> [Set task]:
Leave out the pictures, then reproduce the rest of the material exactly.

Dataset items
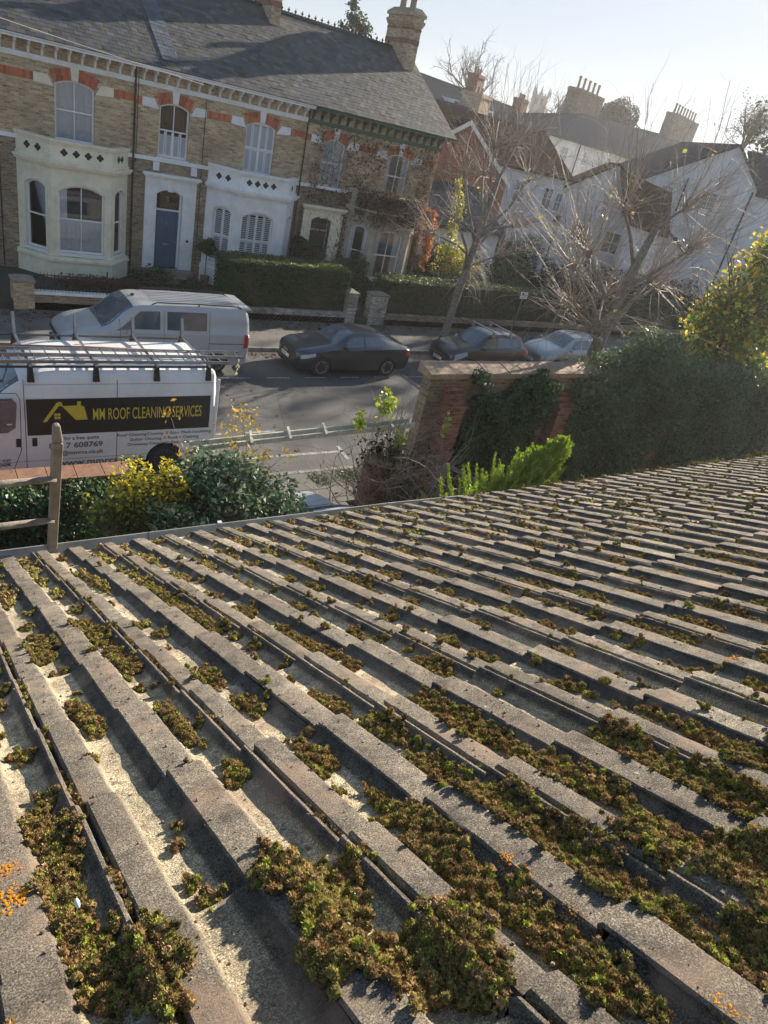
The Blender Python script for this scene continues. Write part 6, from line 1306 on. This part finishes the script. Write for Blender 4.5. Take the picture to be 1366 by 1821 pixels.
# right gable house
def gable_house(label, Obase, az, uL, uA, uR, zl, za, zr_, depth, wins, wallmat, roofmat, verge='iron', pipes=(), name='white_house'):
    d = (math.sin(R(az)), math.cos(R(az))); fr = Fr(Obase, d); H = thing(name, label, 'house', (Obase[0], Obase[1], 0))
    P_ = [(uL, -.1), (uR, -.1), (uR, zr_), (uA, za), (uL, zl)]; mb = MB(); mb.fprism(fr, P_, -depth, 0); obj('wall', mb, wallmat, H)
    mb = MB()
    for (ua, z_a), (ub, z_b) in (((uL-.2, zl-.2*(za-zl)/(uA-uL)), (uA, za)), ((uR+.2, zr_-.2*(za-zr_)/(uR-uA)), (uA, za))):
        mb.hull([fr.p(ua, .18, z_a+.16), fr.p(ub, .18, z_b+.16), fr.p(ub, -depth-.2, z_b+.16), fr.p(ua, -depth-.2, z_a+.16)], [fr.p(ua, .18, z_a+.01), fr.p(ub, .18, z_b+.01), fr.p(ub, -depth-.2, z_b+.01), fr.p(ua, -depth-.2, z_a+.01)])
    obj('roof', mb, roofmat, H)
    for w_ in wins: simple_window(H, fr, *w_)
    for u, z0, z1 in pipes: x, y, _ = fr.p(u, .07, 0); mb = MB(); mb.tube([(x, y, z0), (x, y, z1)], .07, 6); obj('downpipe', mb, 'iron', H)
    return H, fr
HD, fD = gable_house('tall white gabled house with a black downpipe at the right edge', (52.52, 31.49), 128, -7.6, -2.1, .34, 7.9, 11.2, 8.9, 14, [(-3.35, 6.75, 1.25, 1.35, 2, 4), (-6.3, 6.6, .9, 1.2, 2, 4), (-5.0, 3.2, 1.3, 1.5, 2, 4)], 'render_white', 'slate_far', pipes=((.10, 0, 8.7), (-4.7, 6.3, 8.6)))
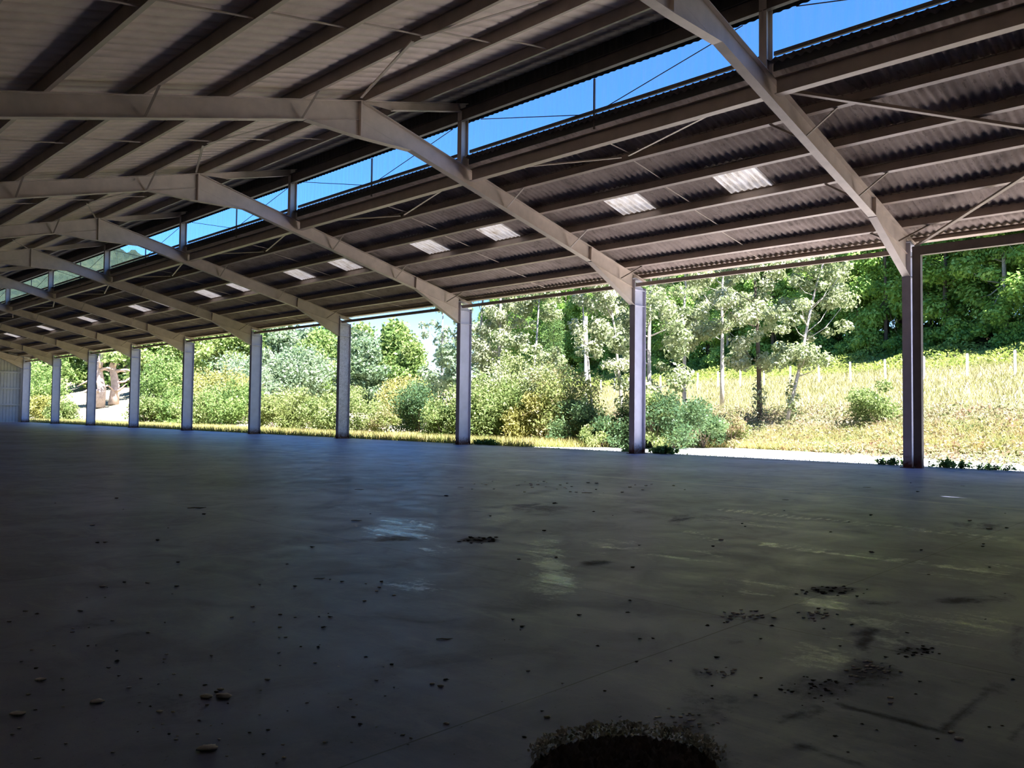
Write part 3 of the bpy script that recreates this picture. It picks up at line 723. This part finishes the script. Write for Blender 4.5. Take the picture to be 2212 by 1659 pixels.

> [Output for this task]:
The Blender Python script for this scene continues. Write part 6, from line 1306 on. This part finishes the script. Write for Blender 4.5. Take the picture to be 1366 by 1821 pixels.
# right gable house
def gable_house(label, Obase, az, uL, uA, uR, zl, za, zr_, depth, wins, wallmat, roofmat, verge='iron', pipes=(), name='white_house'):
    d = (math.sin(R(az)), math.cos(R(az))); fr = Fr(Obase, d); H = thing(name, label, 'house', (Obase[0], Obase[1], 0))
    P_ = [(uL, -.1), (uR, -.1), (uR, zr_), (uA, za), (uL, zl)]; mb = MB(); mb.fprism(fr, P_, -depth, 0); obj('wall', mb, wallmat, H)
    mb = MB()
    for (ua, z_a), (ub, z_b) in (((uL-.2, zl-.2*(za-zl)/(uA-uL)), (uA, za)), ((uR+.2, zr_-.2*(za-zr_)/(uR-uA)), (uA, za))):
        mb.hull([fr.p(ua, .18, z_a+.16), fr.p(ub, .18, z_b+.16), fr.p(ub, -depth-.2, z_b+.16), fr.p(ua, -depth-.2, z_a+.16)], [fr.p(ua, .18, z_a+.01), fr.p(ub, .18, z_b+.01), fr.p(ub, -depth-.2, z_b+.01), fr.p(ua, -depth-.2, z_a+.01)])
    obj('roof', mb, roofmat, H)
    for w_ in wins: simple_window(H, fr, *w_)
    for u, z0, z1 in pipes: x, y, _ = fr.p(u, .07, 0); mb = MB(); mb.tube([(x, y, z0), (x, y, z1)], .07, 6); obj('downpipe', mb, 'iron', H)
    return H, fr
HD, fD = gable_house('tall white gabled house with a black downpipe at the right edge', (52.52, 31.49), 128, -7.6, -2.1, .34, 7.9, 11.2, 8.9, 14, [(-3.35, 6.75, 1.25, 1.35, 2, 4), (-6.3, 6.6, .9, 1.2, 2, 4), (-5.0, 3.2, 1.3, 1.5, 2, 4)], 'render_white', 'slate_far', pipes=((.10, 0, 8.7), (-4.7, 6.3, 8.6)))
Write part 3 of the bpy script that recreates this picture. It picks up at line 723. This part finishes the script. Write for Blender 4.5. Take the picture to be 2212 by 1659 pixels.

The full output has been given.